Thursday, January 13, 2022
Indian-Rock Fusion Albums | The Essential 10
The Beatles’ fusion of Indian music into Western pop inspired a monsoon of similarly adventurous experiments. Nigel Williamson offers a chronological selection of the most inventive albums of the last 50 years
George Harrison
Wonderwall Music (Apple, 1968)
In early 1968, Harrison visited Mumbai to record with Indian classical musicians including Shivkumar Sharma (santoor), Hariprasad Chaurasia (bansuri), Shambhu Das (sitar) and Shankar Ghosh (tabla). Blending the recordings with Western rock instruments, the results became the pioneering soundtrack to Joe Massot’s seldom seen film Wonderwall.
The Incredible String Band
The Hangman’s Beautiful Daughter (Elektra, 1968)

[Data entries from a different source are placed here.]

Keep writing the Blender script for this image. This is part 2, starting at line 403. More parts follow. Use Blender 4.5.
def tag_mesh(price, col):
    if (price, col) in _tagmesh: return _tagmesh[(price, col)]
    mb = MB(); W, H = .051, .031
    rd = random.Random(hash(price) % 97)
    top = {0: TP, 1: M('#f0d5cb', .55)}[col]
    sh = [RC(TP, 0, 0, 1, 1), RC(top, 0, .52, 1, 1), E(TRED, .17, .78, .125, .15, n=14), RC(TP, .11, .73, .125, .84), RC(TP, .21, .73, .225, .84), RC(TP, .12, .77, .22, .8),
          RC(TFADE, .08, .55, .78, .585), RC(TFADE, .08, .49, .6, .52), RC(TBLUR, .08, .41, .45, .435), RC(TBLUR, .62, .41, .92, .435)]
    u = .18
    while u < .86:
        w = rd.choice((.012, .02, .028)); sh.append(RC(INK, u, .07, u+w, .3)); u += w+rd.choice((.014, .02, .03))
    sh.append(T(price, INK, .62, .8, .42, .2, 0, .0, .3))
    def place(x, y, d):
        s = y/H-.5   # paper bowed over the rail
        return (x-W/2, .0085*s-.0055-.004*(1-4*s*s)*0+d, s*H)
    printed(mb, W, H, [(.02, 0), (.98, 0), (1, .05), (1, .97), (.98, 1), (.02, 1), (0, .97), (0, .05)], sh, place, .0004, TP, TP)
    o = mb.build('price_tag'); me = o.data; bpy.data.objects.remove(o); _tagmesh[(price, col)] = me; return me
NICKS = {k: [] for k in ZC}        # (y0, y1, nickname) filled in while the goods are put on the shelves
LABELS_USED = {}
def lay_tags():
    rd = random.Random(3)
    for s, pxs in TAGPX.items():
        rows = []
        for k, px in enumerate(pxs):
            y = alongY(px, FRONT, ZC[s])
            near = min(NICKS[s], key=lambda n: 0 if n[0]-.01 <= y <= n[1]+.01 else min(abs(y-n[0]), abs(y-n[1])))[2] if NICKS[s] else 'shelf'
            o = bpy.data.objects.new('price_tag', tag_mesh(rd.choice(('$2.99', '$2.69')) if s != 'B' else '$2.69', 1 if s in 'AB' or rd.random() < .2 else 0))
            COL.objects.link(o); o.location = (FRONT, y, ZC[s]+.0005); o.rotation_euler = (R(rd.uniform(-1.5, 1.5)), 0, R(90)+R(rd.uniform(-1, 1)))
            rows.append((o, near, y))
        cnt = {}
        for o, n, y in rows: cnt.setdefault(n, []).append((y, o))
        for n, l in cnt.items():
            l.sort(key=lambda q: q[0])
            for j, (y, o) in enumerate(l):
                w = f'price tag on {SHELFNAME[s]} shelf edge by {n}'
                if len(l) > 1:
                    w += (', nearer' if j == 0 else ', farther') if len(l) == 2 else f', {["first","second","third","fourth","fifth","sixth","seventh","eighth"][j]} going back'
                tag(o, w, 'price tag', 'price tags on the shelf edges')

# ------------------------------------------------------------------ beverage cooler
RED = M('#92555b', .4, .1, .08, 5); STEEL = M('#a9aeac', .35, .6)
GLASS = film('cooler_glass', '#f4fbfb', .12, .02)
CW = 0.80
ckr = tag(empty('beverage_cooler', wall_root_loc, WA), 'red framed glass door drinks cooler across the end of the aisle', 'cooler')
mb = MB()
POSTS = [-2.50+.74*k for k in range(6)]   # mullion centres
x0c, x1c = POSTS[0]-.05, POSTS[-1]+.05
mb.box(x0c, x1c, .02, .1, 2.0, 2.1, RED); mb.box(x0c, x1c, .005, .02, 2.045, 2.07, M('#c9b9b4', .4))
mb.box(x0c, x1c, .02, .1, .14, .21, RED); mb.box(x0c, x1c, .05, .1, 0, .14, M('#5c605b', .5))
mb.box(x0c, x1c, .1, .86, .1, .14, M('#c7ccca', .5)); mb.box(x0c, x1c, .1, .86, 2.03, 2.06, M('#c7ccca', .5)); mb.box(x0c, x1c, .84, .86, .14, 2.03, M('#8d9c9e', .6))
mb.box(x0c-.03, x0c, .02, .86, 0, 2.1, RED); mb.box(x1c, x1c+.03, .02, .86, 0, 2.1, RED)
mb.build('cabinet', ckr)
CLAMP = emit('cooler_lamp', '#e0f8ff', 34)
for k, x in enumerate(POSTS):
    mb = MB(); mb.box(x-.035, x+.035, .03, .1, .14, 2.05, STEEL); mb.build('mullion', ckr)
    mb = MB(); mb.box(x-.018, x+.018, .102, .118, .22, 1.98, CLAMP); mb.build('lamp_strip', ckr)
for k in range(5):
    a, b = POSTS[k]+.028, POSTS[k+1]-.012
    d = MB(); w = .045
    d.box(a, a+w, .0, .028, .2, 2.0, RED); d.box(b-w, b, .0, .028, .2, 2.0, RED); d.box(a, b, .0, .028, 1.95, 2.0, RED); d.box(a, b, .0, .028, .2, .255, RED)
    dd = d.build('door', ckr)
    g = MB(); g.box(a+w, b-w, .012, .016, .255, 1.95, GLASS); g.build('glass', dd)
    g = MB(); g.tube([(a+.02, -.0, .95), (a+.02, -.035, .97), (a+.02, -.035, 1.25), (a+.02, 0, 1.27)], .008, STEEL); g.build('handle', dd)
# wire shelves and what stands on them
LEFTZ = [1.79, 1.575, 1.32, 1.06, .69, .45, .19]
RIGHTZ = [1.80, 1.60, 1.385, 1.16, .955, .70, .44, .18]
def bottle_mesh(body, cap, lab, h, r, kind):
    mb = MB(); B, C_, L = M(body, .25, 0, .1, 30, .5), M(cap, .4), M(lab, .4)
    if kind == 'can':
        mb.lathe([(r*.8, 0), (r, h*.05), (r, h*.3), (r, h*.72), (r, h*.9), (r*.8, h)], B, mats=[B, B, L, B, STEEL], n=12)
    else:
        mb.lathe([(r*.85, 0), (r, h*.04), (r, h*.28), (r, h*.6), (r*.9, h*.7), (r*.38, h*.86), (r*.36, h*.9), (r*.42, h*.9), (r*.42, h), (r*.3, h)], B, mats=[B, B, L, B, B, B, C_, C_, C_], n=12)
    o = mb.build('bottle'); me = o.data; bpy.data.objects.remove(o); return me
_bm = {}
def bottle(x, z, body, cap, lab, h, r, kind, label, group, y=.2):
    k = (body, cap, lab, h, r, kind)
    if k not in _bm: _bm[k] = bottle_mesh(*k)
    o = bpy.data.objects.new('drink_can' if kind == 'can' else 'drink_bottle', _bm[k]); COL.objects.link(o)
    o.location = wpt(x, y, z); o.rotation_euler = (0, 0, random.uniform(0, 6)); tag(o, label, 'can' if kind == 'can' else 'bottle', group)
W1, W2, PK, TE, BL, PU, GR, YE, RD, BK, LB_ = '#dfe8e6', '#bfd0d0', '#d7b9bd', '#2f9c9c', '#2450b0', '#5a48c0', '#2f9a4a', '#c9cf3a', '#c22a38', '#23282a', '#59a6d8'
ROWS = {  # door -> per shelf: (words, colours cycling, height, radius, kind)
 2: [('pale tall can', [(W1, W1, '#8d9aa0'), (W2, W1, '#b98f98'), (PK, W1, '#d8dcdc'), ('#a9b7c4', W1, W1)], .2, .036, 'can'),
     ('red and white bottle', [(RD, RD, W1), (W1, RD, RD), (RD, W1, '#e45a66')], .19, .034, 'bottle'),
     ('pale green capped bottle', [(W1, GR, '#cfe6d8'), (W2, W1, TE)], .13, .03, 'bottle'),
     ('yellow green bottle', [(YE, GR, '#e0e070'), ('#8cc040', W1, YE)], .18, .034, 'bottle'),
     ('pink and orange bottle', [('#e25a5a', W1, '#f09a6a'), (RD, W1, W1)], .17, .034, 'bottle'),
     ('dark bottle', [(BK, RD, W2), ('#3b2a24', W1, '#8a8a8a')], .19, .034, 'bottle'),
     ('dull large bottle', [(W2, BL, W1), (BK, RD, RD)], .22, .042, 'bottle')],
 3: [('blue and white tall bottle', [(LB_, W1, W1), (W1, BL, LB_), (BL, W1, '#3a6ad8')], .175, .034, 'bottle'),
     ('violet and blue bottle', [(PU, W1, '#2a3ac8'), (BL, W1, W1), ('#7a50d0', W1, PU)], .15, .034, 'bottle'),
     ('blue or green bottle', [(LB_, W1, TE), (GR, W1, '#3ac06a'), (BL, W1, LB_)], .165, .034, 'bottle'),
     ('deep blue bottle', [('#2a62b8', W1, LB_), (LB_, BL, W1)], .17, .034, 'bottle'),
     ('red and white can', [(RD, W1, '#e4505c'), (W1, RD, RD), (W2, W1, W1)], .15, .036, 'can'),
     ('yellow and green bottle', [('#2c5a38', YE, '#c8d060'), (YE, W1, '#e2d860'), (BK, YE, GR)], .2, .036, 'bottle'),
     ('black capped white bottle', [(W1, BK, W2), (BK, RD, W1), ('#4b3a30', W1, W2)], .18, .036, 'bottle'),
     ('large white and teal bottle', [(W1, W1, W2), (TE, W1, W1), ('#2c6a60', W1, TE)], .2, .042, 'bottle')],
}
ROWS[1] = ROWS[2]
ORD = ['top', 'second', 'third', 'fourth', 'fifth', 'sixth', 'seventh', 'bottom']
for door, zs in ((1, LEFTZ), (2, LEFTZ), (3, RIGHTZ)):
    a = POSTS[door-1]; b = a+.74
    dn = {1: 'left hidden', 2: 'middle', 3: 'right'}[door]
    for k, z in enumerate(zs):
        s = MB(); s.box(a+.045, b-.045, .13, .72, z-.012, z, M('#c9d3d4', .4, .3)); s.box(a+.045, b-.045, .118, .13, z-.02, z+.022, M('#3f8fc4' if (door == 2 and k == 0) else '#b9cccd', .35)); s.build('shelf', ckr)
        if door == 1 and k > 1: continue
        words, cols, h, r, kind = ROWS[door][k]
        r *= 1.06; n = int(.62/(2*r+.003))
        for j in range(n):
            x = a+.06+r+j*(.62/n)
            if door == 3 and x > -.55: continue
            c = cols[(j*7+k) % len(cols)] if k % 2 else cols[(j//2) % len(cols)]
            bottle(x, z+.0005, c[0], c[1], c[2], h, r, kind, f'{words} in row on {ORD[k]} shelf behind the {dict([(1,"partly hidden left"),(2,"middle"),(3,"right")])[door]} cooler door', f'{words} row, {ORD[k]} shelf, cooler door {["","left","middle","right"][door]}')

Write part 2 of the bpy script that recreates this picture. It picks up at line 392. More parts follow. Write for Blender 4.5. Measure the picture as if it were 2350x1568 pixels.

In many ways the ISB were Britain’s first ‘world music’ group, fusing their folk-rock with influences drawn not only from India but around the globe. Mike Heron’s sitar playing was a particular highlight here, while Robin Williamson adds various unconventional instruments, including the Indian shehnai.
Ananda Shankar
Ananda Shankar (Reprise Records, 1970)
With so many Western rock bands incorporating sitars into their music, this album found Ravi Shankar’s nephew approaching East-West fusion from the other direction. Recorded in LA with Ananda’s sitar backed by members of the Electric Prunes and a Moog synthesizer, sizzling covers of ‘Jumpin’ Jack Flash’ and ‘Light My Fire’ sit alongside meditative original compositions.
Quintessence
Dive Deep (Island Records, 1971)
Quintessence were a bunch of London hippies who were into Hinduism and Buddhism and gave themselves names such as Raja Ram and Shiva Shankar Jones. This was their third album and found their strain of raga-rock at its most expansive. On long, improvisational pieces Indian melodies and chants are reinvented as psychedelic guitar wig-outs.
Shakti
Shakti with John McLaughlin (Columbia, 1975)
Jazz-rock guitarist John McLaughlin teamed up with a quartet of Indian musicians including violinist L Shankar and tabla player Zakir Hussain on this energetic, sometimes frenetic, all-instrumental fusion album. Recorded live in concert, McLaughlin bends the notes on his guitar to emulate a sitar while the Indian musicians get plenty of space to improvise around him.
Charanjit Singh
Synthesizing: Ten Ragas to a Disco Beat (His Master’s Voice, 1983)
An obscurity that went largely unnoticed at the time but has subsequently been reissued and attained its cult status. Charanjit Singh was a Mumbai session musician who played, guitar, synths, violin and bass in Bollywood soundtrack orchestras. Here he fused electronic disco beats with ragas and the results are extraordinary. Who knew that acid house was invented in Bollywood?
Ry Cooder & VM Bhatt
A Meeting by the River (Water Lily Acoustics, 1993)
Before his collaborations with Ali Farka Touré and Buena Vista Social Club, slide guitar maestro Cooder teamed up with Bhatt and his self-invented Mohan veena on this wonderful album of acoustic Indo-blues. Totally improvised and played with a tabla-driven rock’n’roll energy, it won the pair a Grammy. Try ‘Ganges Delta Blues’ and marvel at the intensity of their cross-cultural magic.
Nitin Sawhney
Beyond Skin (Outcaste Records, 1999)
Of all the artists to emerge from London’s fertile ‘Asian underground’ scene in the 1990s, nobody has blended Indian music and Western rock with more skill and invention than Sawhney. Any of his albums could find a place here, but this is a particularly fine set on which pop, jazz, soul and drum’n’bass mix seamlessly with classical and popular Indian motifs.
Anoushka Shankar
Love Letters (Mercury, 2020)
Anoushka’s albums have grown ever more adventurous as she has increasingly fused Western popular styles with her classically-trained sitar playing. On this EP she created a bridge between the music of her father Ravi Shankar and her American half-sister Norah Jones, one of several female guest vocalists on a set rich in the traditions of Indian music, but with a bright, poppy sheen.
Various Artists
Songs Inspired by the Film The Beatles and India (Silva Screen Records, 2021)
The Beatles’ love affair with India comes full circle as 20 contemporary Indian artists pay homage with covers of the Fab Four’s songs inspired by India’s mystical lure. Karsh Kale and Anoushka Shankar reinterpret Harrison’s ‘The Inner Light’ and Nikhil D’Souza offers a gorgeous take on Lennon’s ‘India, India’.